Different GOJ part 2 Private defence Flashcards
What is the aim of the private defence as GOJ?
It justifies the causation of harm in protecting legally recognised interest against actual or imminent wrongful attack- the attack is generally bodily injury
What is the effect of a private defence?
Is that there is no wrongfulness, and no liabiliyu which can be imposed. not reasonable to impose liability on defendant in this situation
Distinguish private defence from necessity
When you act in necessity you are causing harm to an innocent person and private defence is against someone causing or threatening to cause harm in a wrongful manner
Founding principle of Private defence
Set out in Ntsomi decision: the principle that right does not have to yield to wrong; the victim of a wrongful attack has been entitled to defend his person or property by virtue of a rule of law which has existed in all familiar legal system for many centuries.
What are the requirements for private defence?

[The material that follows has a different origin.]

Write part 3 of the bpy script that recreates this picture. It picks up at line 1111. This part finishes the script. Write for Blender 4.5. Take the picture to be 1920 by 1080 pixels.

- There must be human conduct
- There must have been a wrongful attack
- The attack must have commenced or be threatening
- The harm brought upon defender in positive or negative manner
- Can act in selfdefence to protect any legally protected interest
- Defending yourself against a source of danger
- The attacker does not have to be at fault
- You can protect someone elses interests through self defence
- The defensive act must be necessary or reasonable
- The defensive act must have been aimed against the attacker
- Proportionality
What is putative private defence
Basically imaginative private defence. Example: wher someone draws what you believe to be a gun in an alley, and you respond by drawing your own gun and killing the person
What are the two approaches for putative private defence?
- The traditional common law orthodox approach
2. The reasonable person approach
The traditional common law orthodox approach: Kgaleng v Min of SS
The court adopted the traditional common law orthodox approach insisting that actual danger being objectively assessed ex post facto. The conclusion that needs to be drawn that there was no actual or imminent danger. Court assessed fault and there was no intention to kill , and with regards to negligence he behaved in a way which a reasonable person would have behaved in the same situation.
Conclusion: no fault no liability
Second Approach being the reasonable man approach in Ntanjana v Vorster
The court did not insists on the common law ex post facto approach. When it dealt with the private defence requirement it asked whether the defendant acted like a reasonable person would have behaved and the answer was yes. The requirement for private defence were all met, no wrongfulness because GOJ was successful and no liability.
In this case the elements of wrongfulness and fault are conflated. The reasonable person approach must be used when establishing fault not wrongfulness. This approach should be avoided.